Retype all of the data. Every line must match exactly.

# Available data
^^^^

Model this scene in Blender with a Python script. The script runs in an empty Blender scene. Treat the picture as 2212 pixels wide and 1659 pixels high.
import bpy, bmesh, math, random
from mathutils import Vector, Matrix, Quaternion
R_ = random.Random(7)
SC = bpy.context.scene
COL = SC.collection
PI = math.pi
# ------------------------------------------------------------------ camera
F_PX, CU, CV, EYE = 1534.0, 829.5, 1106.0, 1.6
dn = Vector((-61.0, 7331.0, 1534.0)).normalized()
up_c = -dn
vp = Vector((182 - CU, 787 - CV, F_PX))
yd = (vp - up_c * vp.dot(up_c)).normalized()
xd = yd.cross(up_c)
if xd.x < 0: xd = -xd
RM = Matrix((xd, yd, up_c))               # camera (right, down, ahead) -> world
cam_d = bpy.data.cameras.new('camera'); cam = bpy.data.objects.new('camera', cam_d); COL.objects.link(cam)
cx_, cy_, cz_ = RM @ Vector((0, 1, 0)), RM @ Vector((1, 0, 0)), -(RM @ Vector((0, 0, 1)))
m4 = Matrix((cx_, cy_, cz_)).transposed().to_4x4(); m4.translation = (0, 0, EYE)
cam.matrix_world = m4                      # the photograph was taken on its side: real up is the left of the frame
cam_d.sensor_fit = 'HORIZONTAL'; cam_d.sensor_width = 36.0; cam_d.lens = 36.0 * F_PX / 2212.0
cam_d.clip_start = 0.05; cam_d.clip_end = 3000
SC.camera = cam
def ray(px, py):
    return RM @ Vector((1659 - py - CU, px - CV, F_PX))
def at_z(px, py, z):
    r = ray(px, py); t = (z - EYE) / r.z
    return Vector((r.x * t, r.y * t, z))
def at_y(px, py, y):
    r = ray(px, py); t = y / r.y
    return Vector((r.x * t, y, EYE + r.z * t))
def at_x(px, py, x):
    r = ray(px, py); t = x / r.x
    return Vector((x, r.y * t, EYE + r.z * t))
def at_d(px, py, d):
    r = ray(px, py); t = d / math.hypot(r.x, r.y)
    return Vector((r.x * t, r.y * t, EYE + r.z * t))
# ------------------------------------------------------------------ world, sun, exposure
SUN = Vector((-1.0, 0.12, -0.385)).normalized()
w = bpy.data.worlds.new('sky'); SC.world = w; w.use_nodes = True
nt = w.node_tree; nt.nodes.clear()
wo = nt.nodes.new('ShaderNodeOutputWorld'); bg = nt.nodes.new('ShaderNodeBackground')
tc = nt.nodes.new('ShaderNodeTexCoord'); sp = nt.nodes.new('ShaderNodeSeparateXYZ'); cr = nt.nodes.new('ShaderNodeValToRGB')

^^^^

# Right answer
Model this scene in Blender with a Python script. The script runs in an empty Blender scene. Treat the picture as 2212 pixels wide and 1659 pixels high.
import bpy, bmesh, math, random
from mathutils import Vector, Matrix, Quaternion
R_ = random.Random(7)
SC = bpy.context.scene
COL = SC.collection
PI = math.pi
# ------------------------------------------------------------------ camera
F_PX, CU, CV, EYE = 1534.0, 829.5, 1106.0, 1.6
dn = Vector((-61.0, 7331.0, 1534.0)).normalized()
up_c = -dn
vp = Vector((182 - CU, 787 - CV, F_PX))
yd = (vp - up_c * vp.dot(up_c)).normalized()
xd = yd.cross(up_c)
if xd.x < 0: xd = -xd
RM = Matrix((xd, yd, up_c))               # camera (right, down, ahead) -> world
cam_d = bpy.data.cameras.new('camera'); cam = bpy.data.objects.new('camera', cam_d); COL.objects.link(cam)
cx_, cy_, cz_ = RM @ Vector((0, 1, 0)), RM @ Vector((1, 0, 0)), -(RM @ Vector((0, 0, 1)))
m4 = Matrix((cx_, cy_, cz_)).transposed().to_4x4(); m4.translation = (0, 0, EYE)
cam.matrix_world = m4                      # the photograph was taken on its side: real up is the left of the frame
cam_d.sensor_fit = 'HORIZONTAL'; cam_d.sensor_width = 36.0; cam_d.lens = 36.0 * F_PX / 2212.0
cam_d.clip_start = 0.05; cam_d.clip_end = 3000
SC.camera = cam
def ray(px, py):
    return RM @ Vector((1659 - py - CU, px - CV, F_PX))
def at_z(px, py, z):
    r = ray(px, py); t = (z - EYE) / r.z
    return Vector((r.x * t, r.y * t, z))
def at_y(px, py, y):
    r = ray(px, py); t = y / r.y
    return Vector((r.x * t, y, EYE + r.z * t))
def at_x(px, py, x):
    r = ray(px, py); t = x / r.x
    return Vector((x, r.y * t, EYE + r.z * t))
def at_d(px, py, d):
    r = ray(px, py); t = d / math.hypot(r.x, r.y)
    return Vector((r.x * t, r.y * t, EYE + r.z * t))
# ------------------------------------------------------------------ world, sun, exposure
SUN = Vector((-1.0, 0.12, -0.385)).normalized()
w = bpy.data.worlds.new('sky'); SC.world = w; w.use_nodes = True
nt = w.node_tree; nt.nodes.clear()
wo = nt.nodes.new('ShaderNodeOutputWorld'); bg = nt.nodes.new('ShaderNodeBackground')
tc = nt.nodes.new('ShaderNodeTexCoord'); sp = nt.nodes.new('ShaderNodeSeparateXYZ'); cr = nt.nodes.new('ShaderNodeValToRGB')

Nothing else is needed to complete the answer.